Exercise instructions =>
Reproduce exactly the lines from the line with "Continue the Blender" through the line with "h = Hull(L, B, 1.22, L", both included, and no other lines.
>> start Entries shown
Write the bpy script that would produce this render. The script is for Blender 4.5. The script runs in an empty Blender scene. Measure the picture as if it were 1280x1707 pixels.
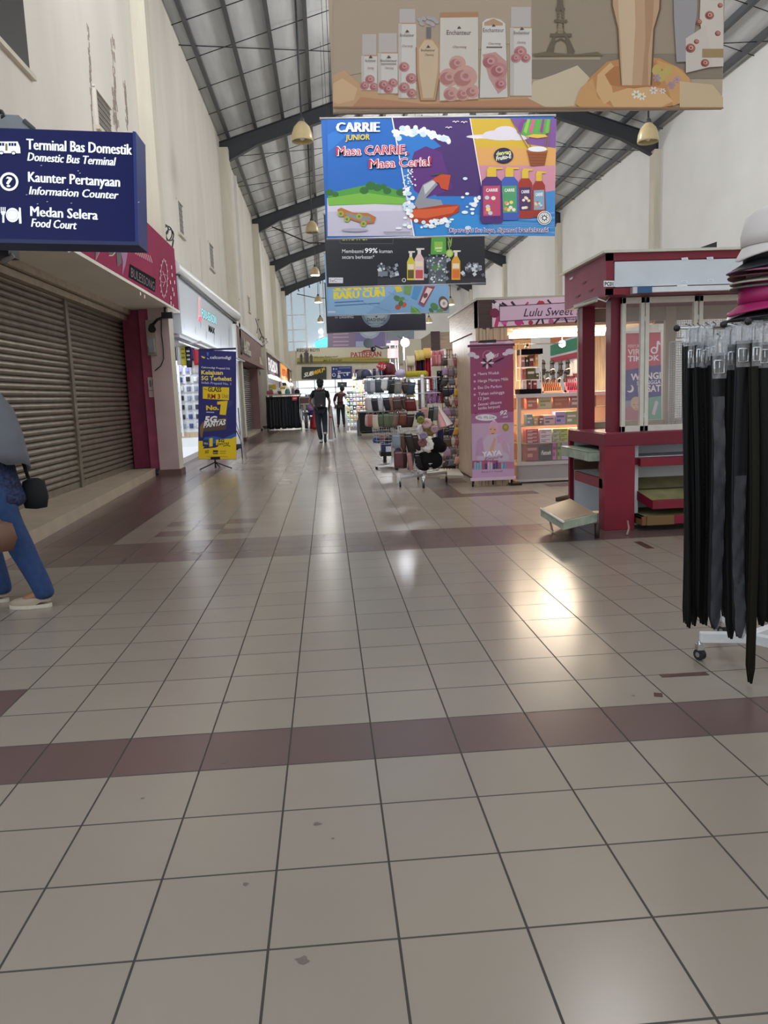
>> end Entries shown
>> start Entries shown
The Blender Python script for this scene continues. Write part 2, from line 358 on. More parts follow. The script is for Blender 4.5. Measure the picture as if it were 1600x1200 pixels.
>> end Entries shown
>> start Entries shown
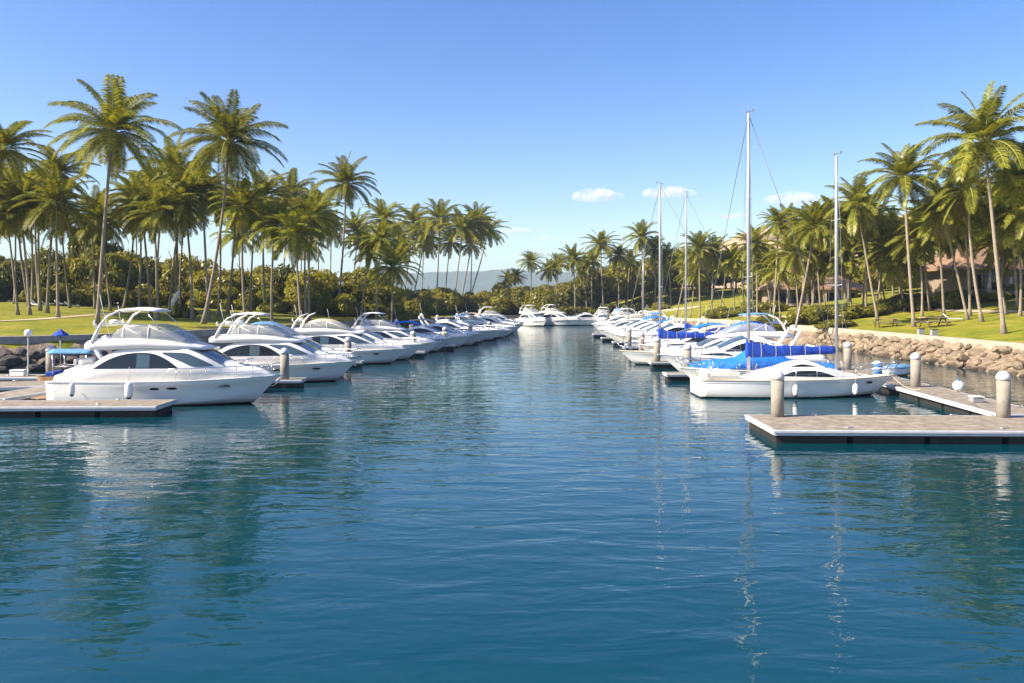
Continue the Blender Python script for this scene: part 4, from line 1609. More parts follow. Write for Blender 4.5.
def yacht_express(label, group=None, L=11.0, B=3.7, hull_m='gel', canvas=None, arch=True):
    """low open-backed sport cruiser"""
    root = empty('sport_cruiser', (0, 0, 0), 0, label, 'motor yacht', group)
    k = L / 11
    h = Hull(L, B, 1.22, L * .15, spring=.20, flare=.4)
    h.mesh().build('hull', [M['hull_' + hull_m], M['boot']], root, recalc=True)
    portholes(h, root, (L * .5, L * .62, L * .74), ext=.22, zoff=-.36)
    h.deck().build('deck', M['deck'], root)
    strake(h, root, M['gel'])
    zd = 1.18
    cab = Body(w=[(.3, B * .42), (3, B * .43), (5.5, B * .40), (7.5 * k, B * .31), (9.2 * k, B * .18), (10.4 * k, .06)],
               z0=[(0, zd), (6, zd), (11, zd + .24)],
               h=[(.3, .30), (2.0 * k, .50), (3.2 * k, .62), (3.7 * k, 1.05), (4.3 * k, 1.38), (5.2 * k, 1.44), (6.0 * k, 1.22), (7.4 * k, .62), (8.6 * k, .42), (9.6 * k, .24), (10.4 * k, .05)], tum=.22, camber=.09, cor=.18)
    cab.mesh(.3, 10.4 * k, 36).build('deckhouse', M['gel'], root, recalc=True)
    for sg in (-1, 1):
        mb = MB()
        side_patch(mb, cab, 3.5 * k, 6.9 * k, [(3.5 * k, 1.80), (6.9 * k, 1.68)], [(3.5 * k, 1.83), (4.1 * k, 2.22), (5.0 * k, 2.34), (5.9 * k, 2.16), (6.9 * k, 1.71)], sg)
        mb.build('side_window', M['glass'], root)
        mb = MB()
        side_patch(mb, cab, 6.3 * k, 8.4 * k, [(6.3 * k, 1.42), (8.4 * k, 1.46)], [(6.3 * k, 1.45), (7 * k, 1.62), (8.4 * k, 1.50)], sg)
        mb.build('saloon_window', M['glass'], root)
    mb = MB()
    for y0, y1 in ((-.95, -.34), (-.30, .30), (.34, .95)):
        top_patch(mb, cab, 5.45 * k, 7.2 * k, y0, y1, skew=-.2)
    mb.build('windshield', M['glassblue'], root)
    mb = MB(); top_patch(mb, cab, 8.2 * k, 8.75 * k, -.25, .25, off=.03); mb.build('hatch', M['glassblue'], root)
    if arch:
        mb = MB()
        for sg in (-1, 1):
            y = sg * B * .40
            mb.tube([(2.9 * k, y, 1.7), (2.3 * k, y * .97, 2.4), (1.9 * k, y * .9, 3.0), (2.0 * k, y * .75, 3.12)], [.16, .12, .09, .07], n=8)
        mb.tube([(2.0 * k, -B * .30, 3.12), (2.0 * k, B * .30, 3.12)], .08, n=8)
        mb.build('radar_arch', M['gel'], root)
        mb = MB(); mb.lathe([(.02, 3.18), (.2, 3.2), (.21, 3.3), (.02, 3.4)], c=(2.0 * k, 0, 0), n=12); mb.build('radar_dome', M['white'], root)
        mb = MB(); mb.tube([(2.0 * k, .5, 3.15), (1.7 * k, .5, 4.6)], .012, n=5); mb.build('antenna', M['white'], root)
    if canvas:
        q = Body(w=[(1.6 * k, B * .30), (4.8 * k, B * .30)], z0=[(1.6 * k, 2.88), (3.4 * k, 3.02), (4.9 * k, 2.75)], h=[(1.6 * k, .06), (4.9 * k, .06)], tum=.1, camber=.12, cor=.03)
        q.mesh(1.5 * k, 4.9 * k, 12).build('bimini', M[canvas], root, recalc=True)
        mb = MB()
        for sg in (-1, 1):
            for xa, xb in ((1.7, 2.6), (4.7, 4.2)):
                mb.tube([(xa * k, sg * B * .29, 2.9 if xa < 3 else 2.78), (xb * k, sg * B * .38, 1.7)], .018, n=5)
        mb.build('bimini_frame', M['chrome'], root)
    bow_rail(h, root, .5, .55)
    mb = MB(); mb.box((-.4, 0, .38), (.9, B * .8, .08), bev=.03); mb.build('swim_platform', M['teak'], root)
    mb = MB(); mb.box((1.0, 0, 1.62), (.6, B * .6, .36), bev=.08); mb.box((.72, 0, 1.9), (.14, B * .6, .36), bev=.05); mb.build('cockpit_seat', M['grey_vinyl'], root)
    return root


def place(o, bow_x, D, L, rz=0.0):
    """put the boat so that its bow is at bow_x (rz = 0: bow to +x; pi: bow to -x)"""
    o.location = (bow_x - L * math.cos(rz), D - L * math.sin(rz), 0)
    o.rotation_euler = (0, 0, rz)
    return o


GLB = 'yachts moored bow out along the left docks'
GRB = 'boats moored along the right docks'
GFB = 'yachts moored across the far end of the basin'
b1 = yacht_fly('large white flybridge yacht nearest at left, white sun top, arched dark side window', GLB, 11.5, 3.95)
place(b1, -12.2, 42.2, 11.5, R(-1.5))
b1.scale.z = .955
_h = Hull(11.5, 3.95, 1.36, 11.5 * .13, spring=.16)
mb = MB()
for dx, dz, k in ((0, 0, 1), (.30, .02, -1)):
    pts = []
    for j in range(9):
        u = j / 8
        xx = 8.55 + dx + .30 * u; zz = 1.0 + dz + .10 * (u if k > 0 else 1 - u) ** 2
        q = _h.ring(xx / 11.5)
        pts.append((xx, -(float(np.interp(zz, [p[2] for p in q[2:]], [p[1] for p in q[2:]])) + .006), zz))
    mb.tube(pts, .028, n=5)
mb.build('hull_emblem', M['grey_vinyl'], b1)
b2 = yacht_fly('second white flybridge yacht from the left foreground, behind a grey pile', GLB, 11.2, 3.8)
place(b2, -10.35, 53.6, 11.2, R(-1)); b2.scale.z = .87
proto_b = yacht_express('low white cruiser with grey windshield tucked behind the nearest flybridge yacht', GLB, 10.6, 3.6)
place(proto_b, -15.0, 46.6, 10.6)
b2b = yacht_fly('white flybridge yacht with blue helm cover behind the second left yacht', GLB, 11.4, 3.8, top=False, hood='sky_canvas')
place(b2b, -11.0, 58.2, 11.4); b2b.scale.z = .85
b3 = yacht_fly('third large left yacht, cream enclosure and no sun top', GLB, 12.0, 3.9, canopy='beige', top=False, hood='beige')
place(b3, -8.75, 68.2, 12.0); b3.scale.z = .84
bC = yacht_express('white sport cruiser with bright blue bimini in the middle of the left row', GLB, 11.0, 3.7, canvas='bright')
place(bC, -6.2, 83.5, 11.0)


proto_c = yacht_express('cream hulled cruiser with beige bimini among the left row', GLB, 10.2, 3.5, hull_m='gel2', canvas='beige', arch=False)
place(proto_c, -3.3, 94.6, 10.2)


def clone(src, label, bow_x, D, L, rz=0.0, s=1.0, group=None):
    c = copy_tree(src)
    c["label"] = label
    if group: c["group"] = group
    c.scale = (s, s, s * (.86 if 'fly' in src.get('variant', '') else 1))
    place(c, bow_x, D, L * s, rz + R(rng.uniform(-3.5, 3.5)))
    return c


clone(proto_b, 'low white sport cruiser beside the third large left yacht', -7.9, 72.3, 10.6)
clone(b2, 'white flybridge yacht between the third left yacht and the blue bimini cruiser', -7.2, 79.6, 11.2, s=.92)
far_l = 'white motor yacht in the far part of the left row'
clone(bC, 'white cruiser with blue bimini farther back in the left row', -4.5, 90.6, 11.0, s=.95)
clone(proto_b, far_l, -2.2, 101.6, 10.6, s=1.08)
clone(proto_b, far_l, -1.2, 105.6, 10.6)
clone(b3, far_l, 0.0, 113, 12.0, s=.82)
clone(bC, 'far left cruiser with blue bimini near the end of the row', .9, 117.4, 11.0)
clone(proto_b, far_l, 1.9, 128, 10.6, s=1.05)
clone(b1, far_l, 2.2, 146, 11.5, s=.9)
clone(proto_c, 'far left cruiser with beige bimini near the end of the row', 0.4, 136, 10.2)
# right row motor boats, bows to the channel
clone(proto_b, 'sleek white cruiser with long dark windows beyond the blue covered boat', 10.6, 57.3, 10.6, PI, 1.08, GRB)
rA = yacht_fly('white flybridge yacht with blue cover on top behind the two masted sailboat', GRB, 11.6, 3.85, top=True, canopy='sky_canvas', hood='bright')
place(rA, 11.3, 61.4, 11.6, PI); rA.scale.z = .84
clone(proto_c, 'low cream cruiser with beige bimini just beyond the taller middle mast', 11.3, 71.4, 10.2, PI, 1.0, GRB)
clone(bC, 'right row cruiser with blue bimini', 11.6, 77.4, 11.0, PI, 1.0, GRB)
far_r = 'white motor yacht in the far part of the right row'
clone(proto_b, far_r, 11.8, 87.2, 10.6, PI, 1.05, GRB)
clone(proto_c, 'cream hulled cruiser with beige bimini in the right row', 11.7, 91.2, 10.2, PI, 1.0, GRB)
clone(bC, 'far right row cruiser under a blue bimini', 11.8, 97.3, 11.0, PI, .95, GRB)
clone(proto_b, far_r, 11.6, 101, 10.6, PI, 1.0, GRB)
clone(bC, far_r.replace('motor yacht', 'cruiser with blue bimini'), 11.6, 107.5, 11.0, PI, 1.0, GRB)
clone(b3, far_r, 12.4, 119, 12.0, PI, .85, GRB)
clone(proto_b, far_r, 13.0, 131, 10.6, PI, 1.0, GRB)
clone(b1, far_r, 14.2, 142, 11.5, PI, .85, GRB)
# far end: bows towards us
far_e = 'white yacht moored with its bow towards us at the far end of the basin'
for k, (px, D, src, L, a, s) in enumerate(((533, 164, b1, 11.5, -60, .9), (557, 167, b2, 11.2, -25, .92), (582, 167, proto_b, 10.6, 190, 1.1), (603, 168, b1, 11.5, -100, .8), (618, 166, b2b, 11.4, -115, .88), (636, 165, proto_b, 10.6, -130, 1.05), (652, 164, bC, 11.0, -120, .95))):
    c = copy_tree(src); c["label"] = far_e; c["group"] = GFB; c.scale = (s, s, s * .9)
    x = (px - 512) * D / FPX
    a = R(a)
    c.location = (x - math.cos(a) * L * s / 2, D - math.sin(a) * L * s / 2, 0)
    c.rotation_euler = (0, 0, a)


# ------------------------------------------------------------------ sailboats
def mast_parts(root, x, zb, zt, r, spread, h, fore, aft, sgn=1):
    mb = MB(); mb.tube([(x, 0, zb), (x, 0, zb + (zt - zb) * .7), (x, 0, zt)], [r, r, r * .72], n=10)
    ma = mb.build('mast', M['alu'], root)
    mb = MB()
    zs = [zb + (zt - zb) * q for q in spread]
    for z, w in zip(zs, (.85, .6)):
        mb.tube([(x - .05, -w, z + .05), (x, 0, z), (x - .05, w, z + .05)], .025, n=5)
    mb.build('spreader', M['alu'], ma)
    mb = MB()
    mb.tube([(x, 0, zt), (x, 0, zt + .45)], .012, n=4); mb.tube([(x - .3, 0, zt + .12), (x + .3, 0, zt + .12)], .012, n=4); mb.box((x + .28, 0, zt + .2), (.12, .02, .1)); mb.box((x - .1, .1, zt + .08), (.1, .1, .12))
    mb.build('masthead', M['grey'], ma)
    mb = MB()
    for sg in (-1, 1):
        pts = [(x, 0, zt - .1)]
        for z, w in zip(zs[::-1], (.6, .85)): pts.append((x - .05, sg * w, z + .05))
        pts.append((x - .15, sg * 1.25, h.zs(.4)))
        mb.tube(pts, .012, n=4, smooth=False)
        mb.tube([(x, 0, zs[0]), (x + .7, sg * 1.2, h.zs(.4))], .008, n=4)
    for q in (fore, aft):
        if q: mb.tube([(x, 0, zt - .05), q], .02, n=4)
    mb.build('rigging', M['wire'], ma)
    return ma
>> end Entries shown
Completed task =>
Continue the Blender Python script for this scene: part 4, from line 1609. More parts follow. Write for Blender 4.5.
def yacht_express(label, group=None, L=11.0, B=3.7, hull_m='gel', canvas=None, arch=True):
    """low open-backed sport cruiser"""
    root = empty('sport_cruiser', (0, 0, 0), 0, label, 'motor yacht', group)
    k = L / 11
    h = Hull(L, B, 1.22, L * .15, spring=.20, flare=.4)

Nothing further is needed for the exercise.